Another conclusion said communities, volunteers, contractors, businesses and utility providers provided “critical and heroic response activity”.
“These local resources were not well utilised by the CDEM group in the response to this event.”
Gale said recommendations from a review into the 2020 Napier floods had not been implemented and he suspected a repeat of sound suggestions and little action.
“My main concern is that it may not occur under the current staff who basically had the same suggestions put in front of them after the 2020 floods.
“Why would our emergency management system take a best-scenario approach? Why not a proactive, prepared for the worst-case scenario, especially with the changing weather these days?
“It’s disappointing.
“I mean, lives were lost, a little 2-year-old down the road from me ... life was cut short.”
There remained no accountability for the mistakes made during the CDEM response to the disaster, she said.

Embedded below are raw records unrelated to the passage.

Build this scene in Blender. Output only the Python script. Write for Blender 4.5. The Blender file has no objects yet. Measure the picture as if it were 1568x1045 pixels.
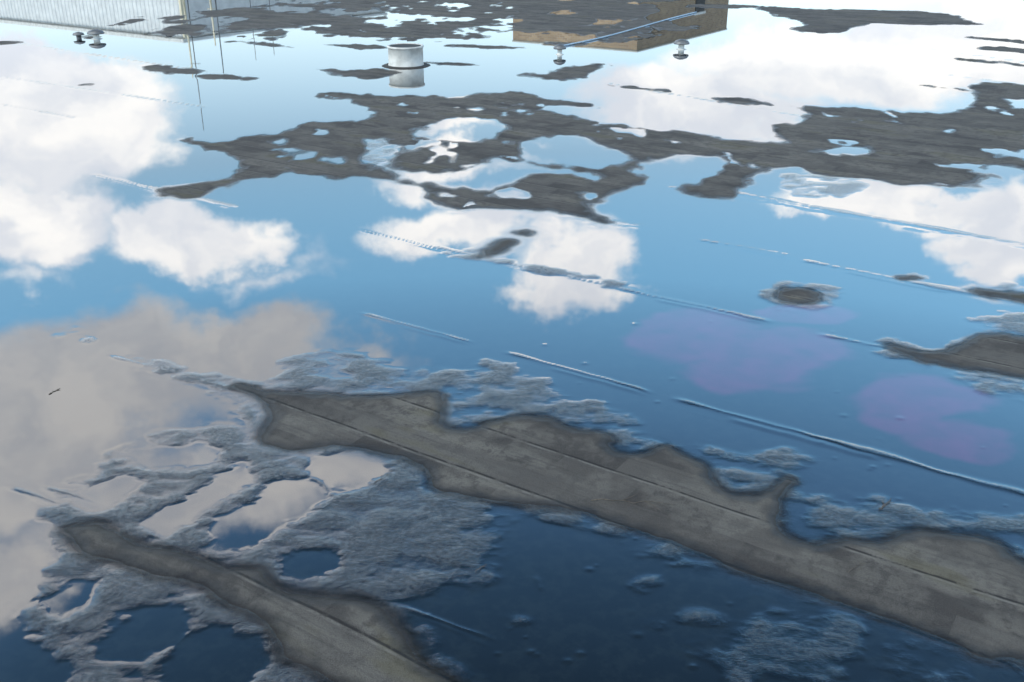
import bpy, bmesh, math, random
import numpy as np
from mathutils import Vector, Matrix
random.seed(3)
S = bpy.context.scene
# ---------------------------------------------------------------- survey frame
CAM_H = 2.0
F = 1524.0                       # focal length in survey pixels (35 mm lens)
TH = math.atan(672.5/F)          # downward pitch
c_, s_ = math.cos(TH), math.sin(TH)

def gnd(px, py):
    """site survey: photo point -> point on the roof plane (metres)"""
    u = np.asarray(px, float)-784; v = np.asarray(py, float)-522.5
    t = CAM_H/(F*s_+v*c_)
    return t*u, t*(F*c_-v*s_)
def gv(px, py):
    x, y = gnd(px, py); return Vector((float(x), float(y), 0))
def azel(px, py):
    u = px-784; v = py-522.5
    X, Y, Z = u, F*c_-v*s_, F*s_+v*c_
    return math.degrees(math.atan2(X, Y)), math.degrees(math.atan2(Z, math.hypot(X, Y)))
def mirrored(px, py, Y):
    u = px-784; v = py-522.5
    t = Y/(F*c_-v*s_)
    return Vector((t*u, Y, -CAM_H+t*(F*s_+v*c_)))
SEAM = math.atan(2501/1666.0)    # roll direction, left of straight ahead
SD = Vector((-math.sin(SEAM), math.cos(SEAM), 0))
PD = Vector((math.cos(SEAM), math.sin(SEAM), 0))

# ---------------------------------------------------------------- noise
def _h(xi, yi, seed):
    h = (xi*374761393+yi*668265263+seed*974634777) & 0xffffffff
    h = ((h ^ (h >> 13))*1274126177) & 0xffffffff
    return ((h ^ (h >> 16)) & 0xffff)/65535.0
def vn(x, y, seed=0):
    xf = np.floor(x); yf = np.floor(y)
    xi = xf.astype(np.int64); yi = yf.astype(np.int64)
    a = x-xf; b = y-yf
    a = a*a*a*(a*(a*6-15)+10); b = b*b*b*(b*(b*6-15)+10)
    n = (_h(xi, yi, seed)*(1-a)+_h(xi+1, yi, seed)*a)*(1-b)+(_h(xi, yi+1, seed)*(1-a)+_h(xi+1, yi+1, seed)*a)*b
    return n*2-1
def fbm(x, y, seed=0, oc=4, g=.5):
    r = 0; A = 1; tot = 0
    for i in range(oc):
        ca, sa = math.cos(i*1.3+.4), math.sin(i*1.3+.4)
        r = r+A*vn((x*ca-y*sa)*2**i+17.3*i, (x*sa+y*ca)*2**i-9.1*i, seed+i*7); tot += A; A *= g
    return r/tot
def sst(a, b, x):
    t = np.clip((x-a)/(b-a), 0, 1); return t*t*(3-2*t)

# ---------------------------------------------------------------- grid
fine = np.arange(-38, 38.01, 0.09)
coarse = np.arange(41, 319.1, 3.0)
az = np.radians(np.concatenate([fine, coarse])); NA = len(az)
dep = np.arange(46, 4.6, -0.06)
rad = np.concatenate([[0.001, .4, .9, 1.4, 1.7], CAM_H/np.tan(np.radians(dep)), np.geomspace(27, 2500, 60)])
NR = len(rad)
R_, A_ = np.meshgrid(rad, az, indexing='ij')
X = (R_*np.sin(A_)).ravel(); Y = (R_*np.cos(A_)).ravel(); RR = R_.ravel()
N = len(X)

def chaikin(p, n=2):
    p = np.array(p, float)
    for _ in range(n):
        q = np.roll(p, -1, axis=0)
        p = np.stack([.75*p+.25*q, .25*p+.75*q], 1).reshape(-1, 2)
    return p
def ell(cx, cy, rx, ry, n=14, tilt=0.0):
    r = random.Random(int(cx*7+cy))
    return [(cx+rx*(1+r.uniform(-.15, .15))*math.cos(t), cy+ry*(1+r.uniform(-.15, .15))*math.sin(t)+tilt*rx*math.cos(t)) for t in [i*2*math.pi/n for i in range(n)]]
def polysdf(poly, margin, smooth=2, far=-9.0):
    """signed distance (inside +) of all grid vertices to a surveyed outline"""
    p = chaikin(poly, smooth)
    gx, gy = gnd(p[:, 0], np.maximum(p[:, 1], -60))
    out = np.full(N, far)
    m = np.where((X > gx.min()-margin) & (X < gx.max()+margin) & (Y > gy.min()-margin) & (Y < gy.max()+margin))[0]
    x = X[m]; y = Y[m]
    d2 = np.full(len(m), 1e9); ins = np.zeros(len(m), bool)
    n = len(gx)
    for i in range(n):
        x0, y0 = gx[i], gy[i]; x1, y1 = gx[(i+1) % n], gy[(i+1) % n]
        dx, dy = x1-x0, y1-y0
        L = dx*dx+dy*dy+1e-12
        t = np.clip(((x-x0)*dx+(y-y0)*dy)/L, 0, 1)
        ex = x-x0-t*dx; ey = y-y0-t*dy
        d2 = np.minimum(d2, ex*ex+ey*ey)
        if abs(dy) > 1e-9:
            cr = ((y0 > y) != (y1 > y)) & (x < dx*(y-y0)/dy+x0)
            ins ^= cr
    d = np.sqrt(d2)
    out[m] = np.where(ins, d, -d)
    return out

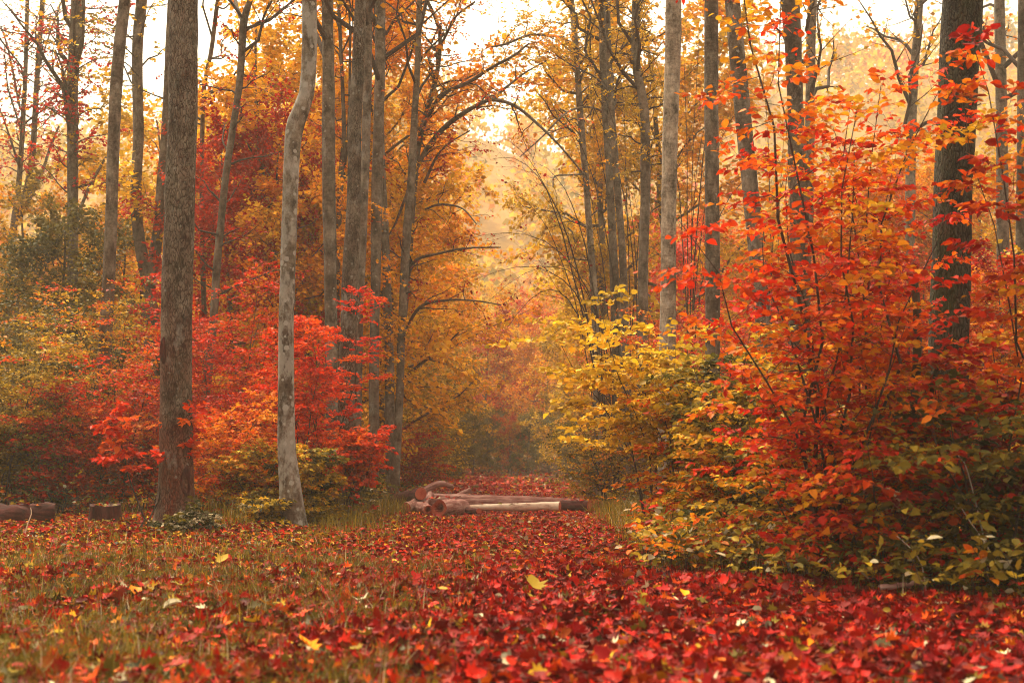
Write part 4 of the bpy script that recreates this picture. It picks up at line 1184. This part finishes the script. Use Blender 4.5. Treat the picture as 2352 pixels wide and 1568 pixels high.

“I don’t think trust can come back until someone has taken accountability, taken it on the chin, apologised, they made a mistake, someone needs to front it.
“It’s just not fair any more.”
Iwi leaders said mana whenua were largely sidelined during the initial emergency response to Gabrielle and the review echoed these sentiments.
It said CDEM’s engagement with iwi and Māori communities was “ad hoc, rather than the product of systematic and formalised effort”.
Māori agencies and marae felt their proven abilities to deliver welfare services at scale were “either ignored or hampered by bureaucratic decision-making” from the Group Emergency Co-ordination Centre (GECC).
One of the proposed changes is “recognising the role Māori play in emergencies and enabling Māori to participate at all levels”.
A Nema spokesperson said: “Nema is currently finalising the report of our North Island Severe Weather Event After Action review. The publication date has not yet been set but is likely to be in the next few weeks.
“The delay is due to work we have been undertaking to ensure the report identifies the causes of issues established through Nema’s self-reflections following the North Island severe weather events.
“Nema’s After Action review is not a system-wide review, rather it is a self-assessment of Nema’s response to the North Island severe weather events.”
The Government’s final report into the disaster is due to be with Emergency Management and Recovery Minister Mark Mitchell today.